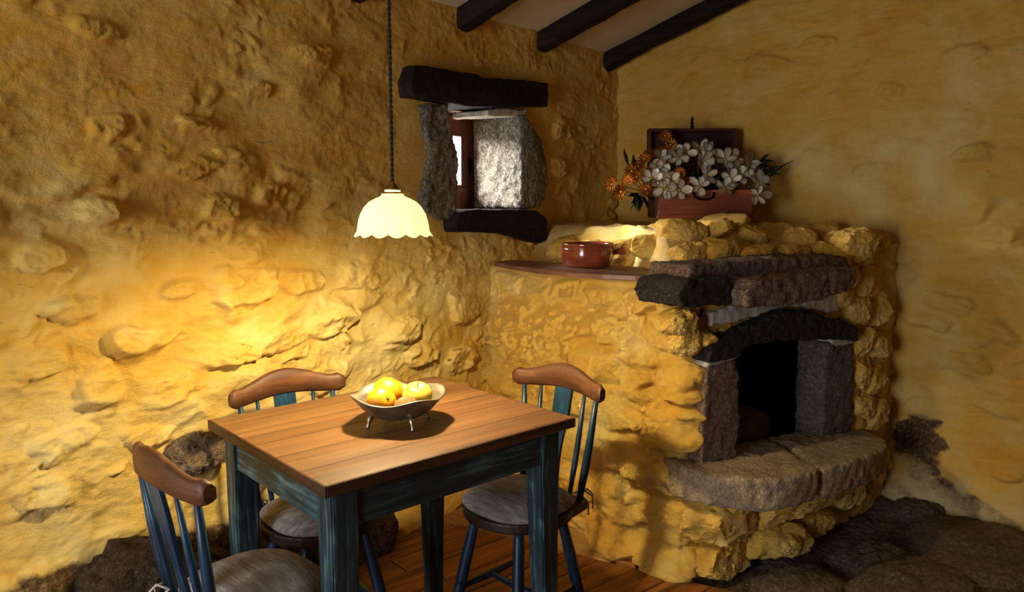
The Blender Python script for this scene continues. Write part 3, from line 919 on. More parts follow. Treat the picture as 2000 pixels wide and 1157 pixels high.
def front_rock(name, poly, y0, y1, mat, seed, voxel=.010, amp=.006, freq=26, lump=.006, label=None, iters=2):
    """outline (s, z) on the oven front, from depth y0 (negative = proud) to y1"""
    bm = prism_bm(poly, 0, 1)
    for v in bm.verts: v.co = Vector((v.co.x, y0 + (y1 - y0) * v.co.z, v.co.y))
    bmesh.ops.recalc_face_normals(bm, faces=bm.faces[:])
    me = roughen(remesh(bm, voxel, iters), amp, freq, seed, lump, 6)
    return ov(name, me, mat, label, FM)
front_rock('jamb_stone', [(-.062, .42), (.128, .405), (.132, .55), (.118, .70), (.105, .775), (-.05, .765), (-.068, .60)], -.03, .24, M_GRAN_SLAB, 11, label='brown granite door post')
front_rock('jamb_stone', [(.690, .36), (.905, .345), (.885, .55), (.865, .755), (.680, .765), (.676, .55)], -.015, .12, M_GRAN_POST, 12, label='grey granite door post')
front_rock('arch_stone', [(-.075, .790), (.10, .785), (.13, .815), (.30, .825), (.50, .805), (.66, .790), (.83, .765), (.835, .82), (.76, .850), (.60, .885), (.43, .925), (.33, .930), (.22, .905), (.05, .880), (-.06, .855)], -.05, .24, M_GRAN_DARK, 13, amp=.008, label='sooty arched stone over the mouth')
front_rock('lintel_slab', [(-.015, .985), (.30, .972), (.60, 1.0), (.628, 1.03), (.615, 1.085), (.30, 1.075), (.03, 1.072), (-.02, 1.04)], -.155, .05, M_GRAN_SLAB, 14, amp=.008, label='brown granite slab above the arch')
front_rock('lintel_slab', [(-.265, 1.0), (-.03, .985), (-.02, 1.06), (-.06, 1.085), (-.25, 1.085), (-.28, 1.04)], -.10, .10, M_GRAN_DARK, 15, amp=.007, label='short dark end stone of the lintel')
front_rock('lintel_slab', [(-.18, 1.045), (.30, 1.05), (.72, 1.055), (.755, 1.08), (.74, 1.115), (.40, 1.128), (.10, 1.122), (-.17, 1.125)], -.045, .14, M_GRAN_SLAB, 16, amp=.009, label='back slab of the lintel')
front_rock('mortar', [(-.02, .90), (.20, .915), (.35, .94), (.50, .925), (.68, .895), (.74, .90), (.72, .975), (.45, .985), (.10, .975), (-.03, .95)], -.02, .05, M_MORTAR, 17, amp=.004, label='pale mortar between slab and arch')
front_rock('mortar', [(-.055, .765), (.108, .775), (.105, .797), (-.06, .793)], -.034, .1, M_MORTAR, 18, amp=.003, label='pale mortar on the left post')
front_rock('mortar', [(.70, .752), (.868, .74), (.872, .772), (.70, .785)], -.020, .1, M_MORTAR, 19, amp=.003, label='pale mortar on the right post')

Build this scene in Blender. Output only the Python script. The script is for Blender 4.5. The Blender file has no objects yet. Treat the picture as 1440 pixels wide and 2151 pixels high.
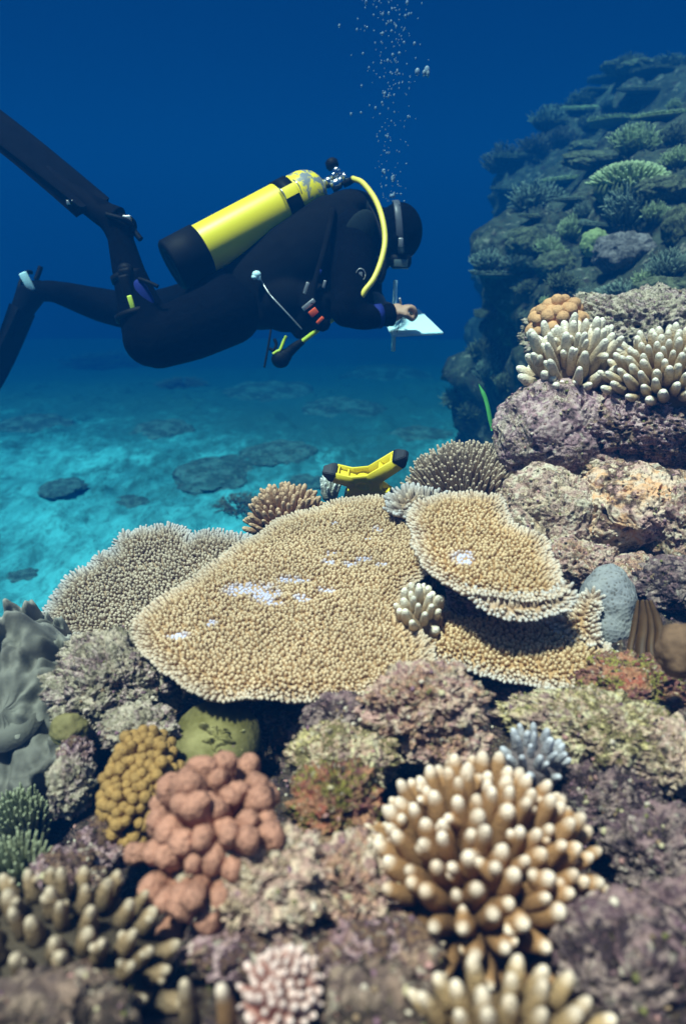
import bpy, bmesh, math, random
import numpy as np
from mathutils import Vector, Matrix
from mathutils import geometry as mgeo

# ------------------------------------------------------------------ camera, water light, sun, exposure
scene = bpy.context.scene
COL = scene.collection
R = math.radians
F_PX, CX, CY = 1434.0, 720.0, 1075.5
CAM = np.array([0.0, 0.0, 2.2])
PITCH = R(25)
RIGHT = np.array([1.0, 0, 0])
FWD = np.array([0, math.cos(PITCH), -math.sin(PITCH)])
UP = np.array([0, math.sin(PITCH), math.cos(PITCH)])

cam_data = bpy.data.cameras.new('camera')
cam_data.sensor_fit = 'VERTICAL'
cam_data.sensor_height = 36.0
cam_data.lens = 24.0
cam_data.clip_start = 0.02
cam_data.clip_end = 400
cam_data.dof.use_dof = True
cam_data.dof.focus_distance = 1.75
cam_data.dof.aperture_fstop = 2.5
cam = bpy.data.objects.new('camera', cam_data)
cam.location = CAM
cam.rotation_euler = (R(90) - PITCH, 0, 0)
COL.objects.link(cam)
scene.camera = cam

SUN_ELEV, SUN_AZ = R(72), R(216)          # azimuth measured from +X, counter-clockwise: sun stands behind-left of the camera
sun_dir = np.array([math.cos(SUN_ELEV) * math.cos(SUN_AZ), math.cos(SUN_ELEV) * math.sin(SUN_AZ), math.sin(SUN_ELEV)])
sd = bpy.data.lights.new('sun', 'SUN')
sd.energy = 5.0
sd.angle = R(5)
sd.color = (1.0, 0.79, 0.68)
sun = bpy.data.objects.new('sun', sd)
sun.rotation_euler = Vector(sun_dir).to_track_quat('Z', 'Y').to_euler()
COL.objects.link(sun)

world = bpy.data.worlds.new('World')
scene.world = world
world.use_nodes = True
wt = world.node_tree
for n in list(wt.nodes):
    wt.nodes.remove(n)
w_out = wt.nodes.new('ShaderNodeOutputWorld')
w_sky = wt.nodes.new('ShaderNodeTexSky')
w_sky.sky_type = 'NISHITA'
w_sky.sun_disc = False
w_sky.sun_elevation = SUN_ELEV
w_sky.sun_rotation = R(90) - SUN_AZ
w_bg = wt.nodes.new('ShaderNodeBackground')
w_bg.inputs['Strength'].default_value = 0.05
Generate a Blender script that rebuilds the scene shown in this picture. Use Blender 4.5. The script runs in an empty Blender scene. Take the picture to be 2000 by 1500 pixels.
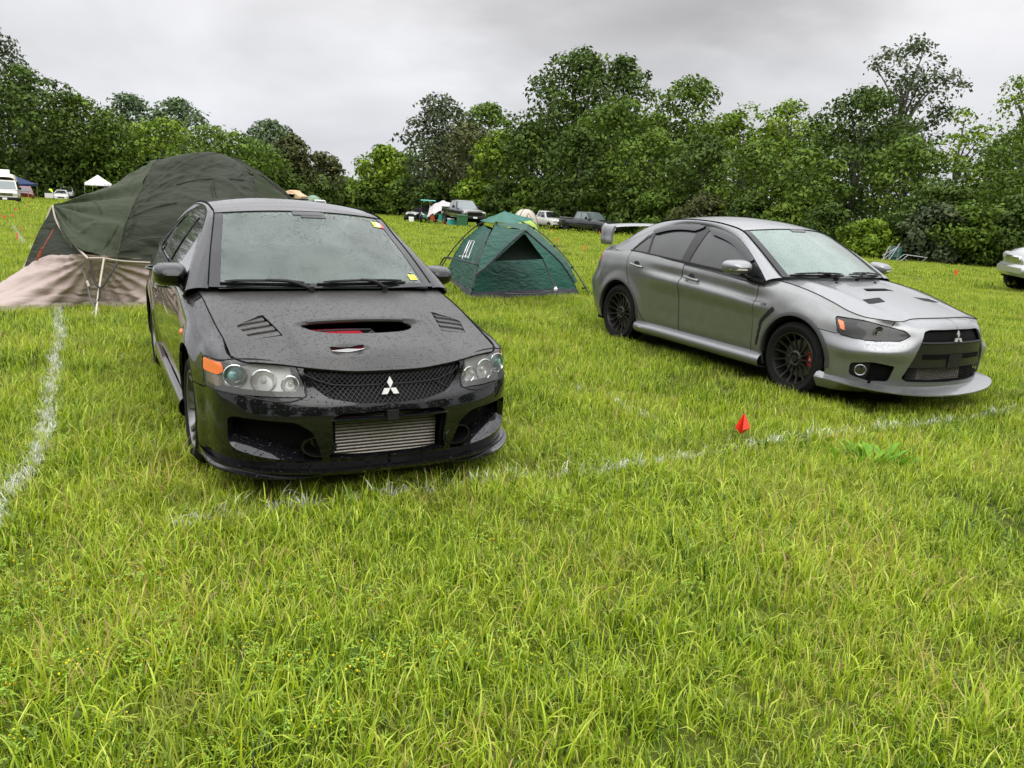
***
* WORK TO DO *
Make an exact copy of the records shown above, without the pictures.

* RIGHT ANSWER *
The Blender Python script for this scene continues. Write part 3, from line 919 on. More parts follow. Treat the picture as 2000 pixels wide and 1157 pixels high.
def front_rock(name, poly, y0, y1, mat, seed, voxel=.010, amp=.006, freq=26, lump=.006, label=None, iters=2):
    """outline (s, z) on the oven front, from depth y0 (negative = proud) to y1"""
    bm = prism_bm(poly, 0, 1)
    for v in bm.verts: v.co = Vector((v.co.x, y0 + (y1 - y0) * v.co.z, v.co.y))
    bmesh.ops.recalc_face_normals(bm, faces=bm.faces[:])
    me = roughen(remesh(bm, voxel, iters), amp, freq, seed, lump, 6)
    return ov(name, me, mat, label, FM)
front_rock('jamb_stone', [(-.062, .42), (.128, .405), (.132, .55), (.118, .70), (.105, .775), (-.05, .765), (-.068, .60)], -.03, .24, M_GRAN_SLAB, 11, label='brown granite door post')
front_rock('jamb_stone', [(.690, .36), (.905, .345), (.885, .55), (.865, .755), (.680, .765), (.676, .55)], -.015, .12, M_GRAN_POST, 12, label='grey granite door post')
front_rock('arch_stone', [(-.075, .790), (.10, .785), (.13, .815), (.30, .825), (.50, .805), (.66, .790), (.83, .765), (.835, .82), (.76, .850), (.60, .885), (.43, .925), (.33, .930), (.22, .905), (.05, .880), (-.06, .855)], -.05, .24, M_GRAN_DARK, 13, amp=.008, label='sooty arched stone over the mouth')
front_rock('lintel_slab', [(-.015, .985), (.30, .972), (.60, 1.0), (.628, 1.03), (.615, 1.085), (.30, 1.075), (.03, 1.072), (-.02, 1.04)], -.155, .05, M_GRAN_SLAB, 14, amp=.008, label='brown granite slab above the arch')
front_rock('lintel_slab', [(-.265, 1.0), (-.03, .985), (-.02, 1.06), (-.06, 1.085), (-.25, 1.085), (-.28, 1.04)], -.10, .10, M_GRAN_DARK, 15, amp=.007, label='short dark end stone of the lintel')
front_rock('lintel_slab', [(-.18, 1.045), (.30, 1.05), (.72, 1.055), (.755, 1.08), (.74, 1.115), (.40, 1.128), (.10, 1.122), (-.17, 1.125)], -.045, .14, M_GRAN_SLAB, 16, amp=.009, label='back slab of the lintel')
front_rock('mortar', [(-.02, .90), (.20, .915), (.35, .94), (.50, .925), (.68, .895), (.74, .90), (.72, .975), (.45, .985), (.10, .975), (-.03, .95)], -.02, .05, M_MORTAR, 17, amp=.004, label='pale mortar between slab and arch')
front_rock('mortar', [(-.055, .765), (.108, .775), (.105, .797), (-.06, .793)], -.034, .1, M_MORTAR, 18, amp=.003, label='pale mortar on the left post')
front_rock('mortar', [(.70, .752), (.868, .74), (.872, .772), (.70, .785)], -.020, .1, M_MORTAR, 19, amp=.003, label='pale mortar on the right post')

Build this scene in Blender. Output only the Python script. The script is for Blender 4.5. The Blender file has no objects yet. Treat the picture as 1440 pixels wide and 2151 pixels high.
import bpy, bmesh, math, random
import numpy as np
from mathutils import Vector, Matrix
from mathutils import geometry as mgeo

# ------------------------------------------------------------------ camera, water light, sun, exposure
scene = bpy.context.scene
COL = scene.collection
R = math.radians
F_PX, CX, CY = 1434.0, 720.0, 1075.5
CAM = np.array([0.0, 0.0, 2.2])
PITCH = R(25)
RIGHT = np.array([1.0, 0, 0])
FWD = np.array([0, math.cos(PITCH), -math.sin(PITCH)])
UP = np.array([0, math.sin(PITCH), math.cos(PITCH)])

cam_data = bpy.data.cameras.new('camera')
cam_data.sensor_fit = 'VERTICAL'
cam_data.sensor_height = 36.0
cam_data.lens = 24.0
cam_data.clip_start = 0.02
cam_data.clip_end = 400
cam_data.dof.use_dof = True
cam_data.dof.focus_distance = 1.75
cam_data.dof.aperture_fstop = 2.5
cam = bpy.data.objects.new('camera', cam_data)
cam.location = CAM
cam.rotation_euler = (R(90) - PITCH, 0, 0)
COL.objects.link(cam)
scene.camera = cam

SUN_ELEV, SUN_AZ = R(72), R(216)          # azimuth measured from +X, counter-clockwise: sun stands behind-left of the camera
sun_dir = np.array([math.cos(SUN_ELEV) * math.cos(SUN_AZ), math.cos(SUN_ELEV) * math.sin(SUN_AZ), math.sin(SUN_ELEV)])
sd = bpy.data.lights.new('sun', 'SUN')
sd.energy = 5.0
sd.angle = R(5)
sd.color = (1.0, 0.79, 0.68)
sun = bpy.data.objects.new('sun', sd)
sun.rotation_euler = Vector(sun_dir).to_track_quat('Z', 'Y').to_euler()
COL.objects.link(sun)

world = bpy.data.worlds.new('World')
scene.world = world
world.use_nodes = True
wt = world.node_tree
for n in list(wt.nodes):
    wt.nodes.remove(n)
w_out = wt.nodes.new('ShaderNodeOutputWorld')
w_sky = wt.nodes.new('ShaderNodeTexSky')
w_sky.sky_type = 'NISHITA'
w_sky.sun_disc = False
w_sky.sun_elevation = SUN_ELEV
w_sky.sun_rotation = R(90) - SUN_AZ
w_bg = wt.nodes.new('ShaderNodeBackground')
w_bg.inputs['Strength'].default_value = 0.05
Generate a Blender script that rebuilds the scene shown in this picture. Use Blender 4.5. The script runs in an empty Blender scene. Take the picture to be 2000 by 1500 pixels.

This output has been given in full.